Deducing Closed-Form Expressions for Bright-Solitons in Strongly Magnetized Plasmas with Physics Informed Symbolic Regression (PISR)
Edward Finkelstein
TL;DR
The paper tackles deriving analytical expressions for bright soliton solutions in strongly magnetized plasmas by solving the forward Maxwell–fluid reduced-order framework for the vector potential $A$ and density $n$ along the soliton coordinate. It introduces Physics-Informed Symbolic Regression (PISR), which couples symbolic regression with physics-based losses, boundary conditions, and data to discover closed-form expressions for the vector potential and number density.
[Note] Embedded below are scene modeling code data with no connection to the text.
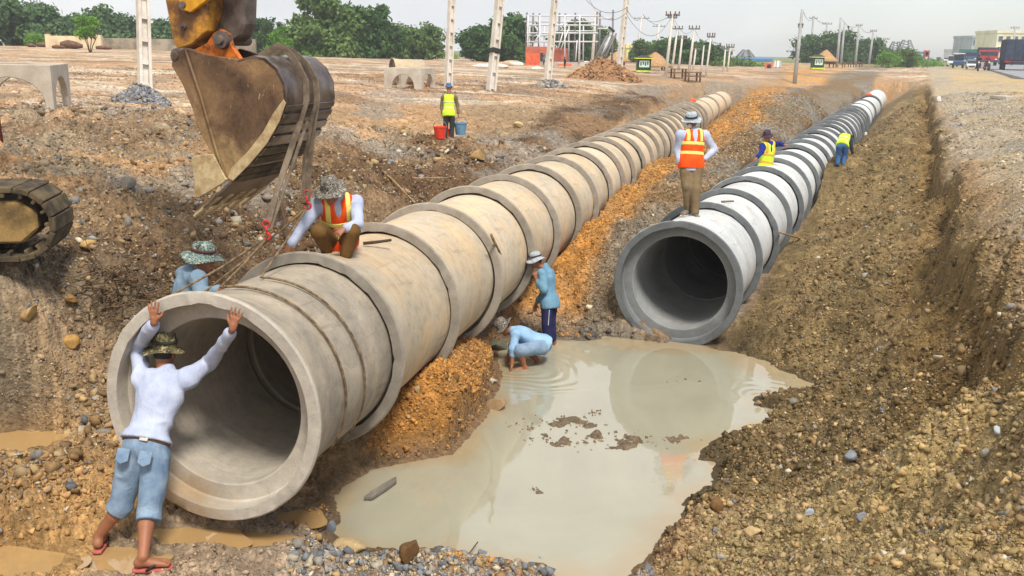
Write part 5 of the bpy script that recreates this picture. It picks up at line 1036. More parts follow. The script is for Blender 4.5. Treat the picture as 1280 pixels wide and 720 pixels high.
# the track whose end shows at the left of the picture
def track(tipx, tipy, dep, wid, L=3.4):
    tip = atD(tipx, tipy, dep); hd2 = unit(V3(.98, .17, 0)); sd2 = unit(V3(-.17, .98, 0)); h = .30; cen = tip-hd2*(L/2); nn = 44; out = []
    for i in range(nn):
        a = 2*PI*i/nn; out.append((a, ))
    ring = []; st_ = L/2-h
    for i in range(16): ring.append((-st_+2*st_*i/16, h))
    for i in range(7): a = PI/2-PI*i/7; ring.append((st_+h*math.cos(a), h*math.sin(a)))
    for i in range(16): ring.append((st_-2*st_*i/16, -h))
    for i in range(7): a = -PI/2-PI*i/7; ring.append((-st_+h*math.cos(a), h*math.sin(a)))
    tr = MB(); m_ = len(ring)
    for i in range(m_):
        a = np.array(ring[i]); b = np.array(ring[(i+1) % m_]); pa = cen+hd2*a[0]+V3(0, 0, a[1]); pb = cen+hd2*b[0]+V3(0, 0, b[1]); t = unit(pb-pa); nrm = np.cross(sd2, t); md = (pa+pb)/2; tr.box(md+sd2*wid/2-eo, (wid, np.linalg.norm(pb-pa)*.96, .05), (sd2, t, nrm)); tr.box(md+sd2*wid/2-nrm*-.04-eo, (wid*.98, .03, .05), (sd2, t, nrm))
    tr_ = tr.build('track', MUDDY, EX, bevel=.006)
    fr = MB(); fr.prism([cen+hd2*x+V3(0, 0, z)+sd2*.05-eo for x, z in ((-st_, -.19), (st_+.02, -.17), (st_+.16, -.05), (st_+.16, .1), (st_+.02, .2), (-st_, .2))], sd2*(wid-.12)); fr.build('track_frame', mat_two('muddy_track_frame', S(150, 122, 74), S(96, 78, 50), 4, .4, .6, .95), tr_, bevel=.02)
track(66, 281, 8.3, .6); track(-330, 240, 11.5, .6)
# ------------------------------------------------------------------ slings, hooks, ropes on the hanging pipe
WEB = mat_two('grey_webbing', S(132, 118, 100), S(98, 84, 70), 8, .4, .6, .95, .3, 200, .2); ROPE = mat_two('dusty_rope', S(136, 114, 82), S(92, 74, 54), 20, .4, .6, .95, .4, 120); HOOKR = mat_basic('red_hook_paint', S(186, 48, 46), .5)
h1 = atD(333, 287, 7.75); h2 = atD(384, 249, 8.15)
def strap(pts, w, label, hook):
    pts = [np.asarray(p, float) for p in pts]; m = MB(); vs = []; n = len(pts)
    for i, p in enumerate(pts):
        t = unit(pts[min(i+1, n-1)]-pts[max(i-1, 0)]); vw = p-CAM; sdv = unit(np.cross(t, unit(vw)*.75+V3(.5, 0, 0))); nr = np.cross(sdv, t)
        for a, b in ((-1, -1), (1, -1), (1, 1), (-1, 1)): vs.append(p+sdv*a*w/2+nr*b*.005)
    m.add(vs, [(i*4+k, i*4+(k+1) % 4, i*4+4+(k+1) % 4, i*4+4+k) for i in range(n-1) for k in range(4)]+[(0, 1, 2, 3), tuple((n-1)*4+k for k in (3, 2, 1, 0))])
    o = m.build('lifting_sling', WEB, None, origin=tuple(pts[0])); tag(o, label, 'sling'); return o
def arcpt(i, o_, d=.02):
    p = arc[i]; dr = unit((p-cen)-ws*((p-cen)@ws)); return p+eo+ws*o_+dr*d
s1_ = strap([arcpt(0, .30, .03), arcpt(1, .30, .10), arcpt(2, .30, .06), arcpt(3, .29, .03), arcpt(4, .28, .03), arcpt(5, .26, .03), arcpt(6, .25, .04), (arcpt(6, .24, .03)+h1*2)/3+V3(0, 0, .02), h1], .055, 'grey webbing sling over the bucket, its leg running down to the left red hook', None)
s2_ = strap([arcpt(0, .44, .03), arcpt(1, .44, .07), arcpt(2, .44, .04), arcpt(3, .44, .03), arcpt(4, .44, .03), arcpt(5, .43, .035), arcpt(6, .42, .07), (arcpt(6, .42, .05)+h2)/2, h2], .055, 'grey webbing sling over the bucket hanging straight to the right red hook', None)
strap([h1+V3(.03, 0, .0), (arcpt(6, .28, .03)+h1*2)/3+V3(.045, 0, .02), arcpt(6, .31, .05)+V3(.02, 0, 0)], .03, 'narrow second leg of webbing beside the left sling', None)
strap([h2+V3(-.03, 0, .0), (arcpt(6, .42, .05)+h2)/2+V3(-.045, 0, 0), arcpt(5, .39, .05)], .03, 'narrow second leg of webbing beside the right sling', None)
def hook(p, label):
    o = empty('lifting_hook', tuple(p), 0, label, 'hook'); m = MB(); pts = [V3(0, 0, .09), V3(0, 0, .04)]
    for i in range(9): a = PI/2-i*PI*1.45/8; pts.append(V3(.028*math.cos(a), 0, .005+.028*math.sin(a)-.0))
    m.tube(pts, [.010, .011]+[.011]*7+[.008, .005], 8); m.build('hook_body', HOOKR, o, True)
    m = MB(); ring = [V3(.028*math.cos(a), .0, .105+.03*math.sin(a)) for a in np.linspace(0, 2*PI, 17)]; m.tube(ring, .008, 6, False); m.build('eye_ring', HOOKR, o, True); return o
hook(h1-V3(0, 0, .06), 'red lifting hook left of the squatting man, at the foot of the slanting sling'); hook(h2-V3(0, 0, .06), 'red lifting hook right by the squatting man, at the foot of the straight sling')
def barrel(s_, ang, dr=.014):
    rs = P1.R*.885+.006; fl = .8*P1.R; t = np.clip((s_-.03)/(fl-.03), 0, 1); r = (P1.R-.02-(P1.R-.02-rs)*(1-(1-t)**2))+dr if s_ < fl else rs+dr
    q = P1.at(s_); return q+P1.r*r*math.sin(ang)+V3(0, 0, 1)*r*math.cos(ang)
def rope_loop(hp, s_, a0, label, a1=3.0, sl=0.12):
    pts = [hp-V3(0, 0, .07)]; p0 = barrel(s_, a0); pts += [pts[0]*.5+p0*.5-V3(0, 0, .01), p0]
    for a in np.linspace(a0, a1, 26)[1:]: pts.append(barrel(s_+sl*math.sin((a-a0)*.5), a))
    o = MB().tube(pts, .0095, 6).build('rope', ROPE, None, True, origin=tuple(pts[0])); return tag(o, label, 'rope')
rope_loop(h1, .50, -.22, 'rope from the left hook wrapped round the grey pipe nearer its rim'); rope_loop(h2, .86, -.05, 'rope from the right hook wrapped round the grey pipe nearer the joint')
a = h1-V3(0, 0, .07); b = barrel(.10, -.42, .02); tag(MB().tube([a, (a+b)/2-V3(0, 0, .015), b], .0085, 6).build('rope', ROPE, None, True, origin=tuple(a)), 'straight rope from the left hook down past the man in the teal hat', 'rope')
a = h2-V3(0, 0, .07); b = barrel(.62, -.75, .02); tag(MB().tube([a, (a+b)/2-V3(0, 0, .015), b], .0085, 6).build('rope', ROPE, None, True, origin=tuple(a)), 'rope from the right hook slanting left behind the grey pipe', 'rope')
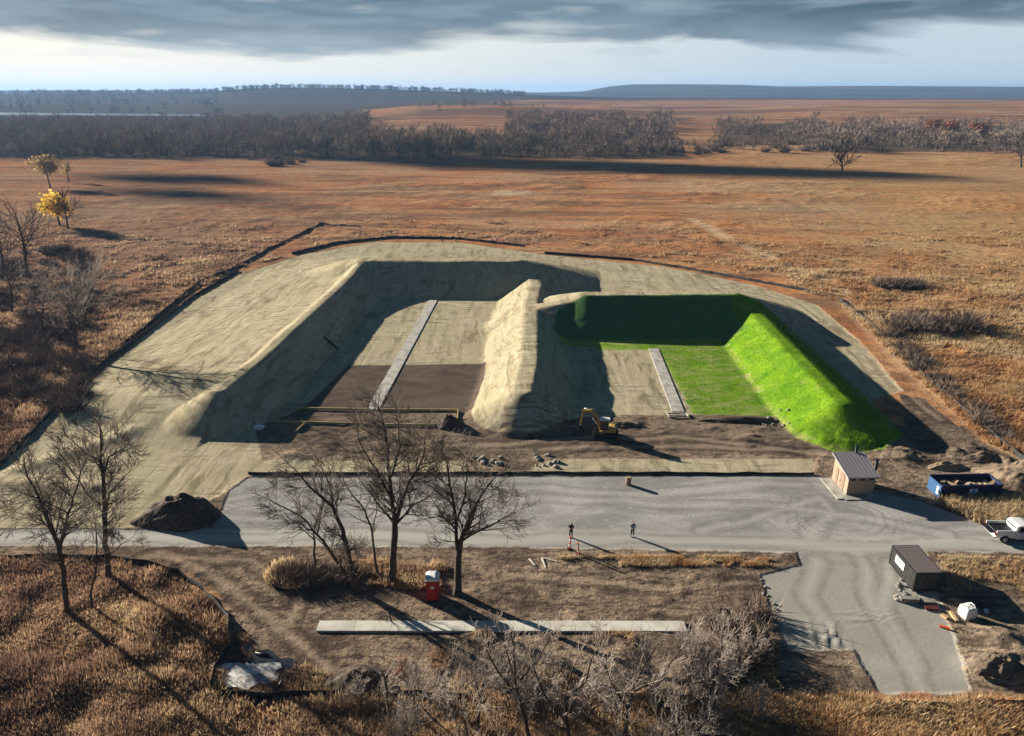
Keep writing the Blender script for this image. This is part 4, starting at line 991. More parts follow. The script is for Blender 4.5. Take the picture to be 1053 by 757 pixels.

The results show that PISR can rediscover physically consistent soliton profiles that agree with prior numerical results, offering potential reductions in computation for reduced-order plasma models. Key methodological components include a fixed-depth prefix/postfix grammar, efficient symbolic differentiation, and a C++ implementation with LBFGS and Eigen, with guidance for further performance and robustness improvements.
Abstract
This paper presents a novel approach to finding analytical approximations for bright-soliton solutions in strongly magnetized plasmas. We leverage Physics-Informed Symbolic Regression (PISR) to discover closed-form expressions for the vector potential and number density profiles, governed by a reduced-order model derived from Maxwell-fluid equations. The PISR framework combines symbolic regression with physics-based constraints, boundary conditions, and available simulation data to guide the search for solutions. We demonstrate the effectiveness of the approach by rediscovering approximate solutions consistent with previously published numerical results, showcasing the potential of PISR for reducing simulation costs of reduced-order models in plasma physics.